It's strange to be back on this page after more than six months at home on maternity leave with my new baby boy. Landing here is like reappearing at the gym after a long absence and forgetting how to programme the rowing machine. Your muscles feel stiff and it takes a monumental strain to pull the handles - an action that in previous days was a reflex.
The day before I came back to work, I had a stint on the rowing machine at my local gym (desperate attempt to regain pre-pregnancy figure) and found myself next to the esteemed, panting, travel editor of the Daily Telegraph, rowing at a zillion miles an hour and clocking up digits like an athlete at peak performance. I realised that after having a baby, you have a bit of catching up to do... and it's not just on travel sections!
Once I'd managed to remember my password, switch on my computer and delete the 9,788 emails that arrived in my inbox during my absence I started to write. A 500-word article took 10 hours - a task that in former days took an average of 24 minutes. A small decision such as choosing a picture or writing a caption took a dozen attempts rather than one. A week back in the office and I have finally worked out that you can't use your Matalan (bargain kids' clothes) card as a security pass, and the only machine I am now a slave to is this computer and a desk of sub-editors rather than the four insatiable machines (dishwasher, washing machine, fridge and freezer) in my kitchen (which I continue to serve in addition to work demands). I am missing six-month-old Max's energetic air cycling and walking my daughter, Hanna, to school in the sunshine. Whereas time goes pleasurably slowly on maternity leave, it passes at break-neck speed at work.

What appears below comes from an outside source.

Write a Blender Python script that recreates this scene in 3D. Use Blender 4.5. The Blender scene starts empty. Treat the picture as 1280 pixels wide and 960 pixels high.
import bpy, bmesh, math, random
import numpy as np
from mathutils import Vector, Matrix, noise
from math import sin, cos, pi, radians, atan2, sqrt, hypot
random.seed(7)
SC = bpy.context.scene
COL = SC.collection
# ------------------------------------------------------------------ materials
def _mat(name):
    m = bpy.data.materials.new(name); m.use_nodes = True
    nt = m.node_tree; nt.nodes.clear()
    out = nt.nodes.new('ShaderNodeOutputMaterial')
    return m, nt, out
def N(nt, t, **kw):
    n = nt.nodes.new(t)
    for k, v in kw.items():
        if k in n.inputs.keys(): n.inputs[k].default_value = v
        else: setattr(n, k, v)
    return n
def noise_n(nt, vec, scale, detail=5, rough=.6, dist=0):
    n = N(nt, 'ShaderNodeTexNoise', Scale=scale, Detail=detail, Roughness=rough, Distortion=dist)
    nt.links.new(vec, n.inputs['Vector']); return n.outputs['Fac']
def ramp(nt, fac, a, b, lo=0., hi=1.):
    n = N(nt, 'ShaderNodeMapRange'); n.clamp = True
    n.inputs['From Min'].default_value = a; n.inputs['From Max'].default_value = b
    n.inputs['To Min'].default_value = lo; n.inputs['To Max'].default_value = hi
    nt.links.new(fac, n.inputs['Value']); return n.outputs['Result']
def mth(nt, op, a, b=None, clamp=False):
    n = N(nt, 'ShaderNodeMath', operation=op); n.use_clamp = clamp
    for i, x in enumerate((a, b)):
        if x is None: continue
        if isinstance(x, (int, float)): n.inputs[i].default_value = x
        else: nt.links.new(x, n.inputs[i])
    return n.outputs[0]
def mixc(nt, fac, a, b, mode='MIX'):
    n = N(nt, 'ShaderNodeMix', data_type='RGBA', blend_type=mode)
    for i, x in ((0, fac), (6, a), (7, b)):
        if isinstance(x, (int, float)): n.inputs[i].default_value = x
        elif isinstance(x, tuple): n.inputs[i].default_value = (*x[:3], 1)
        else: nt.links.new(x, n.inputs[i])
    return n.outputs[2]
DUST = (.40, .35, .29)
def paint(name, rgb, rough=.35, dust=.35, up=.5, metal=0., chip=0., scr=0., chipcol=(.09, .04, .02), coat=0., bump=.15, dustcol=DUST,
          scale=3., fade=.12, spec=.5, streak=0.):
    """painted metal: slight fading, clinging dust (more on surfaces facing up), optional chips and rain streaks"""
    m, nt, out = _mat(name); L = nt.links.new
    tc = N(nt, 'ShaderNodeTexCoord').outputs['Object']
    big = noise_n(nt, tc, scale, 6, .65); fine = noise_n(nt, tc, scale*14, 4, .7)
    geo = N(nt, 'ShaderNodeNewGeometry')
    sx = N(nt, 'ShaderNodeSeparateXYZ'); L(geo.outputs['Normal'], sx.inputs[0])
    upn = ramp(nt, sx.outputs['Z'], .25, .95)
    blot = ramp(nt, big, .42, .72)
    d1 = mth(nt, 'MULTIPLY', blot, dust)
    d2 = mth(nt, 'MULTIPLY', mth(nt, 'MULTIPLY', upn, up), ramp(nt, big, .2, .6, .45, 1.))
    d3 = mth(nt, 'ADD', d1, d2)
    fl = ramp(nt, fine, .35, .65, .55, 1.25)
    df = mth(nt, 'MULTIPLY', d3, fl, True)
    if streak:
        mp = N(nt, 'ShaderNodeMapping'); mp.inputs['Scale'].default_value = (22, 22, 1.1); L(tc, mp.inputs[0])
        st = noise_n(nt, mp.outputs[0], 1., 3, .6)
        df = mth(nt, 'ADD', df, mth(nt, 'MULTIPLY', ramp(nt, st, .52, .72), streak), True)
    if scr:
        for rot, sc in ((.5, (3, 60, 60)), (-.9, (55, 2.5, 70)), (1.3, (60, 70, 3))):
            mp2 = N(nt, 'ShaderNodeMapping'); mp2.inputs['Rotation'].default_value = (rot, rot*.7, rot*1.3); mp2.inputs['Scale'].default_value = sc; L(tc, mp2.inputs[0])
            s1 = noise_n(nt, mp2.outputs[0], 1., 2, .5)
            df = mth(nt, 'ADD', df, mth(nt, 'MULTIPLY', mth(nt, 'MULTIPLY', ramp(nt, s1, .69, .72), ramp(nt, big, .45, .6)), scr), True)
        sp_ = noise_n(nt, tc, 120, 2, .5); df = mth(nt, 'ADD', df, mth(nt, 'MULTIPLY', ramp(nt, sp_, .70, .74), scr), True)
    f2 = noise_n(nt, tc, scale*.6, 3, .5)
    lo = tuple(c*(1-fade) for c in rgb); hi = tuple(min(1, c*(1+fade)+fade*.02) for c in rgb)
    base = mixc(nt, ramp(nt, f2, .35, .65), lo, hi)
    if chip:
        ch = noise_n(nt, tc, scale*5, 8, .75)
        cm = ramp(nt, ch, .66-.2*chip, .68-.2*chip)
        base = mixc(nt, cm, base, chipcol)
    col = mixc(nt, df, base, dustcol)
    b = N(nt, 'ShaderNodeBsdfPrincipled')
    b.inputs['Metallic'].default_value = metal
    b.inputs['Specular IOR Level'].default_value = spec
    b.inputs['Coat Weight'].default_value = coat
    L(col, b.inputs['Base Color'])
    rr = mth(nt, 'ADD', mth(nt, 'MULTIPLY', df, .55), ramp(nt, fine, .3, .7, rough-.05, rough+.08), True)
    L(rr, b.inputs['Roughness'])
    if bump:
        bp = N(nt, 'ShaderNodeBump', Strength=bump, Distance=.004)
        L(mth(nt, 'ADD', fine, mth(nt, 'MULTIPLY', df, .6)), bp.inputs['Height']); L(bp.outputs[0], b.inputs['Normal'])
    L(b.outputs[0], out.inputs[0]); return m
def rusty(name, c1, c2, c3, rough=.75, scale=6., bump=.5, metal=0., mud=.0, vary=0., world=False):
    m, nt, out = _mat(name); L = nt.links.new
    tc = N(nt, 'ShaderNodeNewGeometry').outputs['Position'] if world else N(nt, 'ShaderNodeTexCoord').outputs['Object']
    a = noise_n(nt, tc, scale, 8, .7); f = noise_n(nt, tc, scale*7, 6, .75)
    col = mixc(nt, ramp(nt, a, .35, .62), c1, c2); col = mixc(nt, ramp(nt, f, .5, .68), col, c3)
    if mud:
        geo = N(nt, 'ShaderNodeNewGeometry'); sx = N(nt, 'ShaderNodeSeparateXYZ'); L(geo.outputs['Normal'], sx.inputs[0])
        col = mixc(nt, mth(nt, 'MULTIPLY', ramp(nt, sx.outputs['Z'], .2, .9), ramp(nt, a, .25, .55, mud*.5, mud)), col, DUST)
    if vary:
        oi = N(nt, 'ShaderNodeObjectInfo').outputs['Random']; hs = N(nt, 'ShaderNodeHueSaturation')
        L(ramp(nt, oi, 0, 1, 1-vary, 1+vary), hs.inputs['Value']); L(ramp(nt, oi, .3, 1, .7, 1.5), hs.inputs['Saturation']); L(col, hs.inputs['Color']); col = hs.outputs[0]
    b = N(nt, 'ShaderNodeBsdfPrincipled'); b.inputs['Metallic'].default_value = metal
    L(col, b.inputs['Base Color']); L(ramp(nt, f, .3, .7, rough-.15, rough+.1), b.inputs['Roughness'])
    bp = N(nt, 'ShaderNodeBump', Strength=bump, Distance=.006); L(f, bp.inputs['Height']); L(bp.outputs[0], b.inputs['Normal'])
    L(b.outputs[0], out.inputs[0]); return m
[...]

I'm thrilled that The Observer and Guardian Travel Awards ceremony is going ahead in Marrakesh tomorrow. More than 24,000 readers voted earlier this year for their favourite travel companies and holiday destinations.
Mariella Frostrup will present the awards at the ceremony attended by 150 top travel industry bosses, who are flying out for the event.
After the Casablanca bombings earlier this year, we asked those invited whether we should still go ahead with the event. More than 90 per cent said yes. The Guardian Group pointed out that the Foreign Office travel advice was at the same level of alert for Marrakesh as for London.
It's great to see the travel industry practising what it preaches. It was a disappointment when last year some companies stayed away from the Association of British Travel Agents' conference in Cairo because of fears about safety. How can you expect your customers to travel to Muslim countries if you won't do it yourself?
I took baby Max to Marrakesh last February, before the Iraq war. The city was almost empty of tourists. One night we were the only customers in a 100-seat traditional Moroccan restaurant full of beautiful twinkling candles and live music. Tragic. I'm dying to see more of Morocco, and that first taste has made it one of my top three destinations worldwide (the others are Brazil and Cuba).